This week students at London Law School were invited to provide feedback on their experiences on the LPC. Despite the fact that the majority of my fellow students compare the LPC to the equally-pleasant experience of having one's eyelashes plucked off one at a time with sharp, heated tweezers, while a 2-tonne weight is balanced on their right foot, I have actually enjoyed it. A lot. I can't wait to be a lawyer.
But how do I know if I'll be any good? How does anyone?One spends hours labouring over application forms, telling firms about excellent communication skills, team-work, attention for detail, commercial awareness... you get the idea. Then they invite you for interview and it is more of the same, with well-thought out illustrative examples from a previous life. However, that is just practice, learning what questions could come up and what answers make firms bend over backwards to offer you a position. So how is one supposed to know whether one will be a great lawyer - an Atticus Finch or Denny Crane? Or whether one will become a statistic, one of the 1.5 people in
professional conduct class who apparently WILL be struck off.
For one, the LPC is very artificial in many ways, consider
Practical Legal Research or
Interviewing and Advising. Will any of the skills* learned actually translate themselves to being useful in practice? Short of "that guy paying your fees with a suitcase full of cash covered in white powder is not suffering from extensive dandruff, he is money-laundering" - how much of the LPC will actually be relevant to real life law? Will budding lawyers not just learn many things by Mr Supervisor barking at them how to do things when after an all-nighter in the office it turns out they got the whole task completely backwards?

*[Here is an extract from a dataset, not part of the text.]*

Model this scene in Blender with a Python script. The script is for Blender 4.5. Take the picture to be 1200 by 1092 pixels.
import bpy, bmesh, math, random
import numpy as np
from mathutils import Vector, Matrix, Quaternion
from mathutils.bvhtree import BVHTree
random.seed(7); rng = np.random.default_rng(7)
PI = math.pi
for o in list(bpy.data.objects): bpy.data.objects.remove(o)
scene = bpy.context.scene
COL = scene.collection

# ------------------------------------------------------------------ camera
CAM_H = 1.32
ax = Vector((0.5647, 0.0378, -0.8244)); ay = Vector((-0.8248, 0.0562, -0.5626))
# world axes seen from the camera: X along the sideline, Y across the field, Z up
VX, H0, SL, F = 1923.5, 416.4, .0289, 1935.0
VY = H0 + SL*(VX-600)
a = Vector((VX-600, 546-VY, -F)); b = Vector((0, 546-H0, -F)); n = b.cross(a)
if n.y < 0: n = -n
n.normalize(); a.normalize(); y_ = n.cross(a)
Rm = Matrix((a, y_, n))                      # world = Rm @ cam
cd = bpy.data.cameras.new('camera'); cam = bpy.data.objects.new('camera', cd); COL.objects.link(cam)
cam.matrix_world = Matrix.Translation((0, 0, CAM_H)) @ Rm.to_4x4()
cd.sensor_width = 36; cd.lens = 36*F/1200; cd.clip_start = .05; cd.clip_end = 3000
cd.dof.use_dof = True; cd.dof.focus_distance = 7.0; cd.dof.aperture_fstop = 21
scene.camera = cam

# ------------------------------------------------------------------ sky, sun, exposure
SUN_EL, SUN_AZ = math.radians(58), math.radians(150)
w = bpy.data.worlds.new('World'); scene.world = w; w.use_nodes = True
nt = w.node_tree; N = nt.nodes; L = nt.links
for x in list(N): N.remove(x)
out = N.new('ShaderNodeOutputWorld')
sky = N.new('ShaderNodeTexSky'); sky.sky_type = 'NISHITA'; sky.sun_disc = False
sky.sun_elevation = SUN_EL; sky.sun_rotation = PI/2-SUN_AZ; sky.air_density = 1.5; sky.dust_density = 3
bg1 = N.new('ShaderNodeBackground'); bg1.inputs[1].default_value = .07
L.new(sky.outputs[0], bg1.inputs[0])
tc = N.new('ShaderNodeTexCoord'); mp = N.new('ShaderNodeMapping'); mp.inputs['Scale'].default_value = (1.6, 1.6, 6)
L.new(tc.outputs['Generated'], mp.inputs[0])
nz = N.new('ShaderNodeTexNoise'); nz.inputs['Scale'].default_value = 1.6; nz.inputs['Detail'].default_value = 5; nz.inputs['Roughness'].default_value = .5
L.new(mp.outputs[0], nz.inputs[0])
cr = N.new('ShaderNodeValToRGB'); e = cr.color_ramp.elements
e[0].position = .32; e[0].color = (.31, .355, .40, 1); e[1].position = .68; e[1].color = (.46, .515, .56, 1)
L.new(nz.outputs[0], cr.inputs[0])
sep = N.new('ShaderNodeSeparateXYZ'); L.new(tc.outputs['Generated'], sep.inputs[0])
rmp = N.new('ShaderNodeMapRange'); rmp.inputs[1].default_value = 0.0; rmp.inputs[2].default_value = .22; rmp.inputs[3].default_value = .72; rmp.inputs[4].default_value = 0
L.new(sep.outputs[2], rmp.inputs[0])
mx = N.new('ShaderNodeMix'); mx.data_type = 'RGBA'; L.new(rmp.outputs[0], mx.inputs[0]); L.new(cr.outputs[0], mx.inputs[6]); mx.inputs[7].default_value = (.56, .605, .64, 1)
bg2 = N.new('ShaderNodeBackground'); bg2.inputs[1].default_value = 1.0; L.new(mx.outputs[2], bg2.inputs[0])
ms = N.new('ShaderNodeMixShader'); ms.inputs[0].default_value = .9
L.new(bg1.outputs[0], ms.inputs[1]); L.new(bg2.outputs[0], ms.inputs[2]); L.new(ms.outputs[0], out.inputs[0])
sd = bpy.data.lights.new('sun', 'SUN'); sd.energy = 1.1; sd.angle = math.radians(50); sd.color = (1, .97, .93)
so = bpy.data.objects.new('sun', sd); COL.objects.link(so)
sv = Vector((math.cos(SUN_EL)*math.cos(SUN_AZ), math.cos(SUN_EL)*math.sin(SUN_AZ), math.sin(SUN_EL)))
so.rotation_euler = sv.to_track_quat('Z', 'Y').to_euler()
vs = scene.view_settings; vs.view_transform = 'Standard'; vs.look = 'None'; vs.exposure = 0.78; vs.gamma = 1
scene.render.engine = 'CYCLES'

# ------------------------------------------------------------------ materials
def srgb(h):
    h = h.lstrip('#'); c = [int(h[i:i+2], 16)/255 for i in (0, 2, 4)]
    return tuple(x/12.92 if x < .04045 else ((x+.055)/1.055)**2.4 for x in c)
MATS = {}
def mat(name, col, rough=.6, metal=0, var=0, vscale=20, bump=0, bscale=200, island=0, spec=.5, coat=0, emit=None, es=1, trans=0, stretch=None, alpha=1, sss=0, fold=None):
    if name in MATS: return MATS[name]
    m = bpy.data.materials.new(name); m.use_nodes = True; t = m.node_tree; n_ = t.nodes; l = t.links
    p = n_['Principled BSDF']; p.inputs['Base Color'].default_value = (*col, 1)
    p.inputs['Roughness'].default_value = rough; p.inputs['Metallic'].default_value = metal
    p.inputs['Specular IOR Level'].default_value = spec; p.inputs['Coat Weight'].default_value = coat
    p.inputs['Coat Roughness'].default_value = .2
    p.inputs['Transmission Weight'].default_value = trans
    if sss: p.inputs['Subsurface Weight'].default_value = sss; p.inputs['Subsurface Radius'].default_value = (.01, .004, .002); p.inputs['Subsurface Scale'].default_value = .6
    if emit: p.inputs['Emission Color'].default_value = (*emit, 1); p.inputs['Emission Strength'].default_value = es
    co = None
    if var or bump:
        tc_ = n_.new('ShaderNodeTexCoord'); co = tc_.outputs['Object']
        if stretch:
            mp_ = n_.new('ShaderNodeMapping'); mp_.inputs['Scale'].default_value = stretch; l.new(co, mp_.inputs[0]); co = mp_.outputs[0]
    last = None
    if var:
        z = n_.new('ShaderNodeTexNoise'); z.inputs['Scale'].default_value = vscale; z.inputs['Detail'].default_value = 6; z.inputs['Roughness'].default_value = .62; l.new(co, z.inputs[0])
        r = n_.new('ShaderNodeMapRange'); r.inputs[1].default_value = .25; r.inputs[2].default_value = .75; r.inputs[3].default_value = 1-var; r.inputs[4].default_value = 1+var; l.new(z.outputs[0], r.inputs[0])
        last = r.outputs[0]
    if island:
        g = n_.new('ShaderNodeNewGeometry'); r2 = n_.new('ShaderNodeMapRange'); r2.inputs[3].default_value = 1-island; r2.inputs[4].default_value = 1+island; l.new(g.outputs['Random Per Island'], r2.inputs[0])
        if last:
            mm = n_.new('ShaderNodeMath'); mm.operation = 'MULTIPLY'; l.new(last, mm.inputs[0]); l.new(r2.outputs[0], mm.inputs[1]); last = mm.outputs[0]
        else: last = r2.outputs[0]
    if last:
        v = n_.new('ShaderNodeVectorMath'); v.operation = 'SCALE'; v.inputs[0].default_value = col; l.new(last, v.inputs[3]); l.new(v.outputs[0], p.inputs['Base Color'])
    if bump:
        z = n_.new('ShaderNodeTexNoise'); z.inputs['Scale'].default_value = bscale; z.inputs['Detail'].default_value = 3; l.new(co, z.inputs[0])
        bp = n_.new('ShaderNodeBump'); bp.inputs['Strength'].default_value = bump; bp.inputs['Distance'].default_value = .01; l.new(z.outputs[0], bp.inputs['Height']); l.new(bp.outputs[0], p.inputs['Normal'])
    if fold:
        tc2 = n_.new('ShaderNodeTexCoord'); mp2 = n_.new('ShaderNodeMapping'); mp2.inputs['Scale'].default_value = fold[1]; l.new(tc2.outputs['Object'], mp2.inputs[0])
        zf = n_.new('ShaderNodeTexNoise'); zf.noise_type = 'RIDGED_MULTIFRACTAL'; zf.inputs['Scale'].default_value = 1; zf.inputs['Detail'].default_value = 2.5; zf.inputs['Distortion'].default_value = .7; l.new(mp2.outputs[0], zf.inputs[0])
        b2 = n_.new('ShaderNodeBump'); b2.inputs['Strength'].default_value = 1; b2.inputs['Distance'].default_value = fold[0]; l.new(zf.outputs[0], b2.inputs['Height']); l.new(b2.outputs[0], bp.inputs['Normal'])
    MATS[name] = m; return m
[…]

It is a slight fear of mine that I will not be a good lawyer. I love it, I can't wait to do it, but what if it turns out I am genuinely completely abysmal at it? I am doing well on the LPC, I have good academics, I have work experience... but what if I'm simply missing the lawyer-gene which no amount of hard work can substitute? Then what?
*Of course the same applies much less to actual law, since obviously one will need to understand the ins and outs of share issue and conveyancing to be able to get started as a lawyer... but still?